■ **Records**
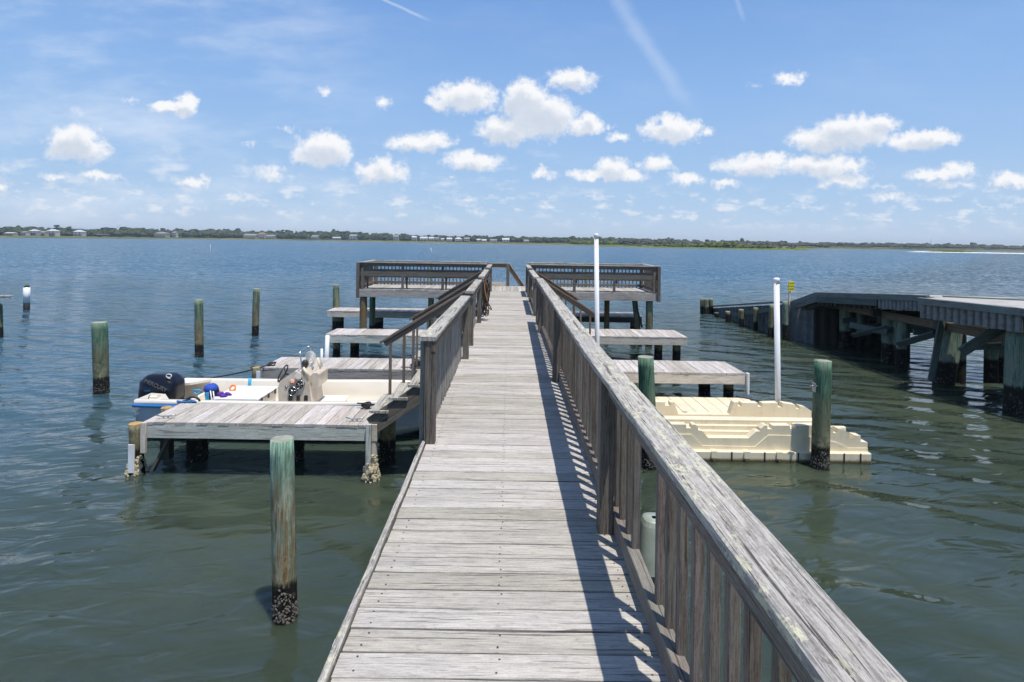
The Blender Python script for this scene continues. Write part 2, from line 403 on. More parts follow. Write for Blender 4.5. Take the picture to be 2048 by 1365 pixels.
M['wallgrey'] = plain('grey_sheet_piling', (.14, .145, .145), .8, dirt=.8, dscale=4, bumpd=.004)

# ---------------------------------------------------------------- mesh helpers
class MB:
    def __init__(s): s.v = []; s.f = []; s.uv = []; s.mi = []; s.sm = []
    def face(s, idx, uv, mi=0, sm=False):
        s.f.append(idx); s.uv.append(uv); s.mi.append(mi); s.sm.append(sm)
    def board(s, p0, p1, w, t, side=None, ch=.003, seg=1, jit=0.0, mi=0, w1=None):
        """timber from p0 to p1; w measured along `side`, t square to both"""
        p0 = Vector(p0); p1 = Vector(p1); d = p1 - p0; ln = d.length; d.normalize()
        if side is None: side = Vector((1, 0, 0)) if abs(d.x) < .9 else Vector((0, 1, 0))
        side = Vector(side); side = (side - d * side.dot(d)).normalized(); up = side.cross(d).normalized()
        ch = min(ch, w * .3, t * .3)
        uo, vo = random.uniform(0, 60), random.uniform(0, 60)
        n0 = len(s.v); rings = seg + 1
        for i in range(rings):
            k = i / seg; c = p0 + d * (ln * k); ww = w if w1 is None else w + (w1 - w) * k
            a, b = ww / 2, t / 2
            pts = [(-a + ch, -b), (a - ch, -b), (a, -b + ch), (a, b - ch), (a - ch, b), (-a + ch, b), (-a, b - ch), (-a, -b + ch)]
            for (x, y) in pts:
                q = c + side * x + up * y
                if jit: q = q + Vector([random.uniform(-jit, jit) for _ in range(3)])
                s.v.append(q)
        a, b = w / 2, t / 2
        per = [0, w, w, w + t, w + t, 2 * w + t, 2 * w + t, 2 * w + 2 * t, 2 * w + 2 * t]
        per = [0, w - ch, w, w + t, w + t + ch, 2 * w + t, 2 * w + t + ch, 2 * w + 2 * t, 2 * w + 2 * t + ch]
        for i in range(seg):
            for j in range(8):
                j2 = (j + 1) % 8
                A = n0 + i * 8 + j; B = n0 + i * 8 + j2; Cc = B + 8; D = A + 8
                u0 = uo + ln * i / seg; u1 = uo + ln * (i + 1) / seg
                s.face((A, B, Cc, D), [(u0, vo + per[j]), (u0, vo + per[j + 1]), (u1, vo + per[j + 1]), (u1, vo + per[j])], mi)
        for e, base in ((0, n0), (1, n0 + seg * 8)):
            idx = [base + j for j in range(8)]
            ring = [(-a, -b), (a, -b), (a, -b), (a, b), (a, b), (-a, b), (-a, b), (-a, -b)]
            uvs = [(uo + y * .3, vo + x + 3) for (x, y) in ring]
            if e == 0: idx = idx[::-1]; uvs = uvs[::-1]
            s.face(tuple(idx), uvs, mi)
    def box(s, x0, x1, y0, y1, z0, z1, ch=.003, seg=1, jit=0.0, mi=0):
        dx, dy, dz = x1 - x0, y1 - y0, z1 - z0
        cx, cy, cz = (x0 + x1) / 2, (y0 + y1) / 2, (z0 + z1) / 2
        if dx >= dy and dx >= dz: s.board((x0, cy, cz), (x1, cy, cz), dy, dz, (0, 1, 0), ch, seg, jit, mi)
        elif dy >= dz: s.board((cx, y0, cz), (cx, y1, cz), dx, dz, (1, 0, 0), ch, seg, jit, mi)
        else: s.board((cx, cy, z0), (cx, cy, z1), dx, dy, (1, 0, 0), ch, seg, jit, mi)
    def tube(s, pts, r, n=8, mi=0, cap=True, rr=None, sm=True, closed=False):
        pts = [Vector(p) for p in pts]; n0 = len(s.v); prev = None; L = 0; uo = random.uniform(0, 20)
        m = len(pts); us = []
        for i, p in enumerate(pts):
            if closed: t = pts[(i + 1) % m] - pts[i - 1]
            elif i == 0: t = pts[1] - p
            elif i == m - 1: t = p - pts[i - 1]
            else: t = pts[i + 1] - pts[i - 1]
            t.normalize()
            if prev is None:
                a = Vector((0, 0, 1)) if abs(t.z) < .9 else Vector((1, 0, 0)); sd_ = t.cross(a).normalized()
            else: sd_ = (prev - t * prev.dot(t)).normalized()
            prev = sd_; up = t.cross(sd_)
            R = rr[i] if rr else r
            if i: L += (p - pts[i - 1]).length
            us.append(L)
            for j in range(n):
                an = 2 * math.pi * j / n; s.v.append(p + sd_ * (math.cos(an) * R) + up * (math.sin(an) * R))
        for i in range(m if closed else m - 1):
            i2 = (i + 1) % m
            for j in range(n):
                j2 = (j + 1) % n
                s.face((n0 + i * n + j, n0 + i * n + j2, n0 + i2 * n + j2, n0 + i2 * n + j),
                       [(uo + us[i], j * .05), (uo + us[i], j * .05 + .05), (uo + us[i2], j * .05 + .05), (uo + us[i2], j * .05)], mi, sm)
        if cap and not closed:
            s.face(tuple(n0 + j for j in range(n))[::-1], [(0, 0)] * n, mi)
            s.face(tuple(n0 + (m - 1) * n + j for j in range(n)), [(0, 0)] * n, mi)
    def prism(s, poly, axis, a, b, mi=0):
        """outline poly (list of 2-tuples) pushed from a to b along axis ('y': poly is x,z ; 'x': y,z ; 'z': x,y)"""
        def mk(p, h):
            return Vector((p[0], h, p[1])) if axis == 'y' else Vector((h, p[0], p[1])) if axis == 'x' else Vector((p[0], p[1], h))
        n = len(poly); n0 = len(s.v)
        for h in (a, b):
            for p in poly: s.v.append(mk(p, h))
        uo = random.uniform(0, 9); L = 0
        for i in range(n):
            j = (i + 1) % n; e = math.dist(poly[i], poly[j])
            s.face((n0 + i, n0 + j, n0 + n + j, n0 + n + i), [(uo + L, 0), (uo + L + e, 0), (uo + L + e, b - a), (uo + L, b - a)], mi)
            L += e
        s.face(tuple(range(n0, n0 + n))[::-1], [tuple(p) for p in poly][::-1], mi)
        s.face(tuple(range(n0 + n, n0 + 2 * n)), [tuple(p) for p in poly], mi)
    def blob(s, c, r, mi=0, rings=5, n=8, jit=.15, sm=True):
        c = Vector(c); r = Vector(r) if not isinstance(r, (int, float)) else Vector((r, r, r)); n0 = len(s.v)
        s.v.append(c + Vector((0, 0, -r.z)))
        for i in range(1, rings):
            ph = math.pi * i / rings - math.pi / 2
            for j in range(n):
                th = 2 * math.pi * (j + .5 * (i % 2)) / n; k = 1 + random.uniform(-jit, jit)
                s.v.append(c + Vector((math.cos(ph) * math.cos(th) * r.x * k, math.cos(ph) * math.sin(th) * r.y * k, math.sin(ph) * r.z * k)))
        s.v.append(c + Vector((0, 0, r.z))); top = len(s.v) - 1
        for j in range(n):
            j2 = (j + 1) % n
            s.face((n0, n0 + 1 + j2, n0 + 1 + j), [(0, 0)] * 3, mi, sm)
            for i in range(rings - 2):
                a = n0 + 1 + i * n
                s.face((a + j, a + j2, a + n + j2, a + n + j), [(0, 0)] * 4, mi, sm)
            a = n0 + 1 + (rings - 2) * n
            s.face((a + j, a + j2, top), [(0, 0)] * 3, mi, sm)
    def mesh(s, name, mats):
        me = bpy.data.meshes.new(name); me.from_pydata([tuple(v) for v in s.v], [], s.f)
        for m in (mats if isinstance(mats, (list, tuple)) else [mats]): me.materials.append(m)
        ul = me.uv_layers.new(name="UVMap"); flat = [c for f in s.uv for p in f for c in p]
        ul.data.foreach_set("uv", flat)
        me.polygons.foreach_set("material_index", s.mi); me.polygons.foreach_set("use_smooth", s.sm)
        me.update(); return me
    def build(s, name, mats, parent=None, recentre=True):
        """one object; its origin at the foot of the mesh when it is top level"""
        o = bpy.data.objects.new(name, s.mesh(name, mats)); COL.objects.link(o)
        if parent is not None:
            o.parent = parent
            o.matrix_parent_inverse = parent.matrix_basis.inverted() if True else Matrix()
        return o

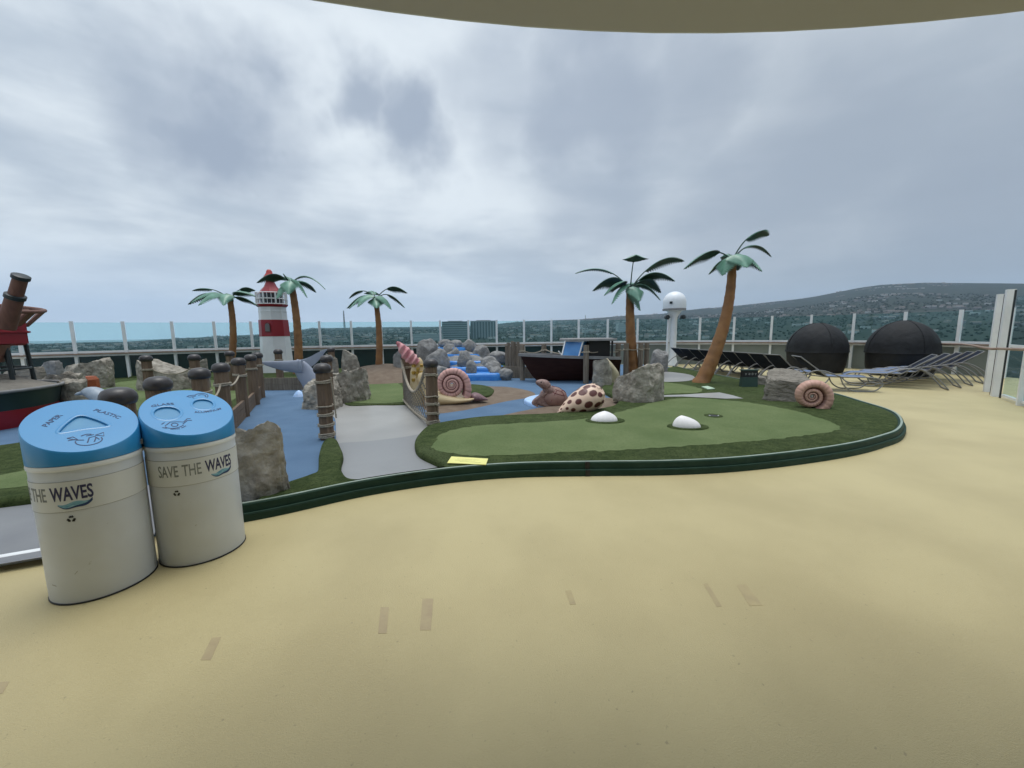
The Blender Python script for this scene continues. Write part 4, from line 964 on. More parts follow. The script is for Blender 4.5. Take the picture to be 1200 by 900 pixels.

■ **Problem statement**
Begin at the top of the records above and retype each line exactly until the line containing "dirt=.8, dscale=4, bumpd=.004)", which is included. Skip all pictures.

■ **Response to the task**
The Blender Python script for this scene continues. Write part 2, from line 403 on. More parts follow. Write for Blender 4.5. Take the picture to be 2048 by 1365 pixels.
M['wallgrey'] = plain('grey_sheet_piling', (.14, .145, .145), .8, dirt=.8, dscale=4, bumpd=.004)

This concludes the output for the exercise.